The Petitioners, on the other hand, argue that a requirement that a formal hearing be held in superior court before a mechanics' lien could issue would place an undue burden on the courts of the state. Concerned about potentially "tying up substantial Court time and resources," the Petitioners paint a picture of untold numbers of builders and contractors banging on the courthouse doors. (Pet.'s Mem. of Law at 9). The Petitioners also suggest that any judicial inquiry at such a proposed initial hearing would not be any more "in depth" than that contemplated by the statute. (Pet.'s Mem. of Law at 9). The Attorney General, in his argument, focuses primarily on the interest of the lien holder to secure payment for his labor and materials.

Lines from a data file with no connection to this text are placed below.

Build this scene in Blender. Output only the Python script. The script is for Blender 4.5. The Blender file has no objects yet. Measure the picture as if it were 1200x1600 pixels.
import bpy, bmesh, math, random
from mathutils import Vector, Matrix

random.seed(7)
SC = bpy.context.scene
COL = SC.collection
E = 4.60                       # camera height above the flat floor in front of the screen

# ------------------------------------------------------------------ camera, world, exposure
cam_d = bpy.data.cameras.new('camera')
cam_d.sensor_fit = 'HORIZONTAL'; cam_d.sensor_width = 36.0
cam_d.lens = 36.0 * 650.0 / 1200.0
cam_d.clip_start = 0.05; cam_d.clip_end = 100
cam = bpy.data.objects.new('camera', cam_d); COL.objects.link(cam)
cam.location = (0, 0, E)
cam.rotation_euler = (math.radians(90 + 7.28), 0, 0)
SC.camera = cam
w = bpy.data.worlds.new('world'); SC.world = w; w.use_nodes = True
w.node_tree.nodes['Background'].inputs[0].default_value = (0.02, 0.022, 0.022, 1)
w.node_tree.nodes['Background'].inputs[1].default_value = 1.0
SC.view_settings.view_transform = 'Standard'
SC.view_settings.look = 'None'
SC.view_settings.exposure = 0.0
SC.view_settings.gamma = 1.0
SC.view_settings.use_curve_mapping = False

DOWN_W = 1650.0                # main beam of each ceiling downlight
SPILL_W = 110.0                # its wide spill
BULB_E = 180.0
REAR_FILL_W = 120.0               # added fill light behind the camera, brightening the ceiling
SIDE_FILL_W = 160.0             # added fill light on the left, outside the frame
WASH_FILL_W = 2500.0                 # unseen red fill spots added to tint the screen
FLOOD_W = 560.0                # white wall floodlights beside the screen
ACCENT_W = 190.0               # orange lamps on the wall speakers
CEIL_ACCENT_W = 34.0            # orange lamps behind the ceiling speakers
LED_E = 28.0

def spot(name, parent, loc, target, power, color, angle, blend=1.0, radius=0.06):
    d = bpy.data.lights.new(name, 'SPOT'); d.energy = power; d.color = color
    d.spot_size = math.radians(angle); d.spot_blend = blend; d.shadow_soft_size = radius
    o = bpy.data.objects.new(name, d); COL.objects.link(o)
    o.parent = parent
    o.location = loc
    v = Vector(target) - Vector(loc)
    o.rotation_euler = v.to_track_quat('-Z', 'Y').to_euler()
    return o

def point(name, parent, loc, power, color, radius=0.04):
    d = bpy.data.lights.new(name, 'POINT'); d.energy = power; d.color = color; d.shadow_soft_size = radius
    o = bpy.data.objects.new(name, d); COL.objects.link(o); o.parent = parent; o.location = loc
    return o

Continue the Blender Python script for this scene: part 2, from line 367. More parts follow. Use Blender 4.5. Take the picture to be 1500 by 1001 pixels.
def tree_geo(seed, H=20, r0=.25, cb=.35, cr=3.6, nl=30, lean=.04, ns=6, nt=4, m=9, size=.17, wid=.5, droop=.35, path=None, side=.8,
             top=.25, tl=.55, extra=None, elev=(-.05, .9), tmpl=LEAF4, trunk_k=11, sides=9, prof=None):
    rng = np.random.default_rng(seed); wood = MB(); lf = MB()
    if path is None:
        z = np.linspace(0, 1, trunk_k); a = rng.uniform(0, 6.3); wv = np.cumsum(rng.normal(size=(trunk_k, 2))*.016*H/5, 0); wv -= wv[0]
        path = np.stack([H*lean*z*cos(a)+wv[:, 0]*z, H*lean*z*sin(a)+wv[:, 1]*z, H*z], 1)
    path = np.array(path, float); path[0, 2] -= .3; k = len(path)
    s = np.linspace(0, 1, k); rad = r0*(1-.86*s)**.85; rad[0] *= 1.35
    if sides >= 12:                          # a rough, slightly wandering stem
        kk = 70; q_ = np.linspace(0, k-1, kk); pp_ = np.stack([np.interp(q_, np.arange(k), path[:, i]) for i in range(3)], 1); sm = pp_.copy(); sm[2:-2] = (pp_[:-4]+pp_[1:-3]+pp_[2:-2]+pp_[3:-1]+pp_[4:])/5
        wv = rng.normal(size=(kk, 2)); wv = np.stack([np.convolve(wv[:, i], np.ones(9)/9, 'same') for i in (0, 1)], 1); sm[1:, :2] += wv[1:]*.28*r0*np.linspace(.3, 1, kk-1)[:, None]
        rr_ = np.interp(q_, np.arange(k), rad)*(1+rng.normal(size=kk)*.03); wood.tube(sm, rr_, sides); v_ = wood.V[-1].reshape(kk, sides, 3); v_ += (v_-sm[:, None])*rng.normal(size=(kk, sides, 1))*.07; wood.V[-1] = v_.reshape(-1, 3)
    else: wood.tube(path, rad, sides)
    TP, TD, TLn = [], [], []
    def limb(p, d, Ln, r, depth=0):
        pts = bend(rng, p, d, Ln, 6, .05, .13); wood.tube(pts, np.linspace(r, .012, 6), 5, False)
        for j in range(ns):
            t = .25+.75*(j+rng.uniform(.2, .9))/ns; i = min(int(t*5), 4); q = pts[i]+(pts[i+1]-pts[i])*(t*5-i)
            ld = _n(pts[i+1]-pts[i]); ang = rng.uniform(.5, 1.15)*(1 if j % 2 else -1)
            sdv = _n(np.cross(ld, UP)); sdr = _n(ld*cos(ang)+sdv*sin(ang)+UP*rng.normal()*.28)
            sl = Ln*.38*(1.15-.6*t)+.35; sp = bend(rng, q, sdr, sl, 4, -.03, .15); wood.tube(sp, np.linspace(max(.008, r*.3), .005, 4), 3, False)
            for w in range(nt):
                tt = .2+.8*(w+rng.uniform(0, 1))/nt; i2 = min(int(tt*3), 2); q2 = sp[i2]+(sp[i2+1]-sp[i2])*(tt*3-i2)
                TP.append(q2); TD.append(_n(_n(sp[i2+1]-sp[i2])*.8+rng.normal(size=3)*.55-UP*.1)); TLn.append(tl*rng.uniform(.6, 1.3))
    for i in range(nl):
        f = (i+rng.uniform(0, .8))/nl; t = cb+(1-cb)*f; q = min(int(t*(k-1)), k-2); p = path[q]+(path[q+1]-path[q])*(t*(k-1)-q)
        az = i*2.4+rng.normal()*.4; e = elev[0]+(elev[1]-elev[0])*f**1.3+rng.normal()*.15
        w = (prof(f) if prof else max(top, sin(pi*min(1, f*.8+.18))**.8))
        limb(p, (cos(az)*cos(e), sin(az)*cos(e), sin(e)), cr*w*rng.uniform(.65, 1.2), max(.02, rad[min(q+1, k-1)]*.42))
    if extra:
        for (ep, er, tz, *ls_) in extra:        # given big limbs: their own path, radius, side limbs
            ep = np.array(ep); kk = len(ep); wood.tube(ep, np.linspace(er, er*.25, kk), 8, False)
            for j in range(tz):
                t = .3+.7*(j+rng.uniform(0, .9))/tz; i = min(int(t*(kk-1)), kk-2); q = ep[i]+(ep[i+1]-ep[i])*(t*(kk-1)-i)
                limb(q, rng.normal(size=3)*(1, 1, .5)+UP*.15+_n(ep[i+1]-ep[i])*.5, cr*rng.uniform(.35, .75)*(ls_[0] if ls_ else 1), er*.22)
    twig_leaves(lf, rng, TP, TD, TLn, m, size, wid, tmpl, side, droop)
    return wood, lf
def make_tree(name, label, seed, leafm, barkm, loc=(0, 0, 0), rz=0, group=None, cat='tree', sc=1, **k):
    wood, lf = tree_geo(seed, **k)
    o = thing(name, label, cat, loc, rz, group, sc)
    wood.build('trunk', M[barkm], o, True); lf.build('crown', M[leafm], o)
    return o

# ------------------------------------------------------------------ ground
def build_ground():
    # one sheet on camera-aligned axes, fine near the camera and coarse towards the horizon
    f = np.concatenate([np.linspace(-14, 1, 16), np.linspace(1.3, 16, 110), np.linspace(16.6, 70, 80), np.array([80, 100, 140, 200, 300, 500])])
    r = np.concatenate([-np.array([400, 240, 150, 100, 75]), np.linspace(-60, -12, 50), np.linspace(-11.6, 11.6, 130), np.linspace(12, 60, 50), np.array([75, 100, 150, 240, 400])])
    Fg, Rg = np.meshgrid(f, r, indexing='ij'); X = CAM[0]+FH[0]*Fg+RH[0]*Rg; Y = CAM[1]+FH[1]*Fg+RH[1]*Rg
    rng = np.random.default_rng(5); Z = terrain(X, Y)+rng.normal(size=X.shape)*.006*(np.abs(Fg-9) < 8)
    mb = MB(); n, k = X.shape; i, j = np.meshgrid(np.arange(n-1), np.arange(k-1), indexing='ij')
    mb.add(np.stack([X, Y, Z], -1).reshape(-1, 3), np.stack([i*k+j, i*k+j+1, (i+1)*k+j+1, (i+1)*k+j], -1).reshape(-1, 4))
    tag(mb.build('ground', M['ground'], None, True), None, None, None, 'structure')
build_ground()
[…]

This Court finds that the Mechanics' Liens statute is so lacking in minimal constitutional protections that the potential governmental burden that an additional procedural requirement would entail is far outweighed by the benefits incident to the fundamental principles of due process. This Court also finds that while a potential claimant certainly has an interest in getting paid; that claimant, like all others, can suffer through the constitutionally-required exercise of a hearing prior to depriving the property owner of the process which is due.
Conclusion
After due consideration of the arguments advanced by counsel at oral argument and in their memoranda, this Court finds that the Mechanics' Liens Law, found in Chapter 28 of Title 34 of the General Laws of Rhode Island, is unconstitutional beyond a reasonable doubt. This statute fails to provide the procedural due process rights required by the Fourteenth Amendment to the United States Constitution and by Article 1, Section 2 of the Rhode Island Constitution.
Prevailing counsel shall present an appropriate order and judgment reflecting the foregoing, which, inter alia, should include a stay of the effect of the judgment for 30 days. Said order and judgment to be presented to the Court not later than April 30, 2003.